Ekonomide son yirmi yıldaki gelişmeleri değerlendirebilmek için, bu süre içindeki önemli dönüm noktalarını hatırlamakta fayda var. Türkiye 1980'li yıllarla birlikte, ekonomide dışa açık ve ihracata dönük ekonomik modeli benimsemiştir. Sonraki yıllarda da küresel ekonomi ile bütünleşme yolunda önemli adımlar atılmıştır. 1989 yılında, konvertibiliteye geçişle, uluslararası sermaye hareketleri üzerindeki bütün kısıtlamalar kaldırıldı, Türk vatandaşları istedikleri kadar döviz bulundurmaya başladı.

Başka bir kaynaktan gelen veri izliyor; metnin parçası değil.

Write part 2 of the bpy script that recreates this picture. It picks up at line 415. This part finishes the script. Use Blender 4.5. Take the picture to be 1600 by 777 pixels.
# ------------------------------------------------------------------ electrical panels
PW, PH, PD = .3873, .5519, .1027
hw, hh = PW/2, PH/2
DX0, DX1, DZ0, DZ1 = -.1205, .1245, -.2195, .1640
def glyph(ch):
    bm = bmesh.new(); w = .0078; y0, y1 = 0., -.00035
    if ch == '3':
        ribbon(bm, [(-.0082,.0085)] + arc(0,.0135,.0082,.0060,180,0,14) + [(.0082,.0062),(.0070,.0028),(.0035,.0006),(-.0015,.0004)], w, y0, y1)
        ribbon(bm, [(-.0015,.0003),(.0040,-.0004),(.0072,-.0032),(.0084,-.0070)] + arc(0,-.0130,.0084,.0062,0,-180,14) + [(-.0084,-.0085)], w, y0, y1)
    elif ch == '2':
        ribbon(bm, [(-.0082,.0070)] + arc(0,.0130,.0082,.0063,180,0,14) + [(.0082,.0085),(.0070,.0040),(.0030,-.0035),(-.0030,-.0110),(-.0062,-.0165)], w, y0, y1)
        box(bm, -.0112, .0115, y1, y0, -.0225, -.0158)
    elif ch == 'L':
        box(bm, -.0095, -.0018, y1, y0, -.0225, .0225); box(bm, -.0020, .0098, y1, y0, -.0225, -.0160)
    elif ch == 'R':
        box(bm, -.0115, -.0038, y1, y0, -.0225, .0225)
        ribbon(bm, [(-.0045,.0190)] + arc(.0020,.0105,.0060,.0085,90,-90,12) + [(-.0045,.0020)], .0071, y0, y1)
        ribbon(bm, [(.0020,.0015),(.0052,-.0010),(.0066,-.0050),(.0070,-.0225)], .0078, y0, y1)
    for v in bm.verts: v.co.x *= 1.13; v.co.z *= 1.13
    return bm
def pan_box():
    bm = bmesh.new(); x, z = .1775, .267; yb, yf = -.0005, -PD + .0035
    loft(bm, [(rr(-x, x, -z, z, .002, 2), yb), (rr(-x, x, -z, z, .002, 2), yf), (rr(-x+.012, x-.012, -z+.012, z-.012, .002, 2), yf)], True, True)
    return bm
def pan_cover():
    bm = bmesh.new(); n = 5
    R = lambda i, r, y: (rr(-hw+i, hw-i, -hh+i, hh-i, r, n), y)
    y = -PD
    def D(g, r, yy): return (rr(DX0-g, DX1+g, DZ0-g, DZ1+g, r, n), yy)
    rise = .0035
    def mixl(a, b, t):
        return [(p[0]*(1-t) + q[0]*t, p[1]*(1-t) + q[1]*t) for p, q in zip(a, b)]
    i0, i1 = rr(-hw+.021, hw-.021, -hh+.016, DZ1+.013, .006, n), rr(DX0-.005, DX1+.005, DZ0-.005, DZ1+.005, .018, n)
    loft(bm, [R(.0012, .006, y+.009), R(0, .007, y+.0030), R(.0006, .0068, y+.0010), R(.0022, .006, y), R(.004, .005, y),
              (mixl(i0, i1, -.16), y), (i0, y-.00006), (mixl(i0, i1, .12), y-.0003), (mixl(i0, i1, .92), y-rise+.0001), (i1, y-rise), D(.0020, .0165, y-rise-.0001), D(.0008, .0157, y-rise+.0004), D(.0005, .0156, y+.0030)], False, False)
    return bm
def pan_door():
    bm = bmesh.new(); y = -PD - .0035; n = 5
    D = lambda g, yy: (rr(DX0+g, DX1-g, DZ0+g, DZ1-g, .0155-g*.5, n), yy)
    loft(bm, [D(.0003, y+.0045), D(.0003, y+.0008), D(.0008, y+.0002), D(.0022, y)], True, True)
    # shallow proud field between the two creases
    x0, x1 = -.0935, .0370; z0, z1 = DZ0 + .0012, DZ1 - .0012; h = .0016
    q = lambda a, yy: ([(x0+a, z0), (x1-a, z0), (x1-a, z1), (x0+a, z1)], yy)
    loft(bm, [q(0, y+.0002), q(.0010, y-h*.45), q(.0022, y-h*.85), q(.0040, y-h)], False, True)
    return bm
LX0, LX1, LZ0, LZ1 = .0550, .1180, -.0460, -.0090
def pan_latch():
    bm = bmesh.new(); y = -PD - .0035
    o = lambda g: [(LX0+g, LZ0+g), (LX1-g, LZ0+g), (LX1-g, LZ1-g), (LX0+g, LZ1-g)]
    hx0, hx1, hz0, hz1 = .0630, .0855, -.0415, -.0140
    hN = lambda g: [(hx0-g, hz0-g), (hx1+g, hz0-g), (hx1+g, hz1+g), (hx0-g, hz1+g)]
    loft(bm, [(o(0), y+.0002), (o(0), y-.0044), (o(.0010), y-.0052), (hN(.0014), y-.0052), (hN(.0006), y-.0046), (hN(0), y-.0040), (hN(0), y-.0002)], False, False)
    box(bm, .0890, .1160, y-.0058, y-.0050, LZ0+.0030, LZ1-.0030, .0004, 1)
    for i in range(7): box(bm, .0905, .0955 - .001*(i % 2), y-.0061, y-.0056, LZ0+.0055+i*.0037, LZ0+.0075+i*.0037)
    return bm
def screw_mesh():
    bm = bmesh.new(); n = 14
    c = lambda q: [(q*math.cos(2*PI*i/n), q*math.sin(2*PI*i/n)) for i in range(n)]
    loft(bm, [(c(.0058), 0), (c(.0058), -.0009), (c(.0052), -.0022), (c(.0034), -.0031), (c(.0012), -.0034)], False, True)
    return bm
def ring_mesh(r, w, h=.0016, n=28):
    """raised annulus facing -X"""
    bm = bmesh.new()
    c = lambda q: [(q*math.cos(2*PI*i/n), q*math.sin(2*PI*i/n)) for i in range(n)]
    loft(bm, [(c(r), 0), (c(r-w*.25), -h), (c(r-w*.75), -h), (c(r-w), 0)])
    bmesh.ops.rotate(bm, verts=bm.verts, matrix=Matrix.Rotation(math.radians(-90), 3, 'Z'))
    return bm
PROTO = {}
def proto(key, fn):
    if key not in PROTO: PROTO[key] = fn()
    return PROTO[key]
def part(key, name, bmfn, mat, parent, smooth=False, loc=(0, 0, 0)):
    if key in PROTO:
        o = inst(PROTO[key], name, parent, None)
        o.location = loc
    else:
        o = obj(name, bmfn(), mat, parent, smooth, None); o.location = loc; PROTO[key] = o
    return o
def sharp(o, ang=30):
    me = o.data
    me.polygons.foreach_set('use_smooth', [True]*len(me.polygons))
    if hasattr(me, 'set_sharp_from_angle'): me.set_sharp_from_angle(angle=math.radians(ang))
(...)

İÇ BORÇLA AÇIK FİNANSMANI Aynı yıllarda bütçe açıklarını finanse etmek için iç borçlanmaya gidildi. Tahvil ve hisse senedi piyasaları kuruldu. Ekonominin faiz-döviz-borsa üçgenine sıkıştığı, paradan para kazanma devri diyebileceğimiz, üretimden uzaklaşılan, bir dönem başladı. Bu dönemde, yüksek enflasyon ekonominin adeta yapısal bir özelliği haline gelmiş; istikrarsız bir büyüme seyri izlenmiş, birkaç yıl süren büyüme dönemleri kriz ve küçülmelerle noktalanmıştır. 1990-2002 yılları arasında yıllık ortalama büyüme sadece yüzde 2,3'tür. 2001'deki krizi takiben yeni bir süreç başladı. Son dört yılda mali disipline sadık kalınmış ve enflasyonla mücadelede önemli başarı elde edilmiştir. Büyüme ondört çeyrektir aralıksız devam etmektedir. Ancak, hala ihtiyaç duyduğumuz kadar yatırım yapabilen bir ekonomi değiliz, işsizlik sorun olmaya devam ediyor. İç borçta arzu edilen düzeyde bir iyileşme yok. Yüksek cari işlemler açığı ekonominin adeta yapısal bir özelliği haline geldi. Yani sorunlar devam ediyor. Türkiye ekonomisinde, son yirmi küresel ekonomi ile bütünleşme yolunda kararlı adımlar atılmış, fakat açık ekonominin gerektirdiği kurumsal ve yapısal değişiklikler zamanında yerine getirilememiştir.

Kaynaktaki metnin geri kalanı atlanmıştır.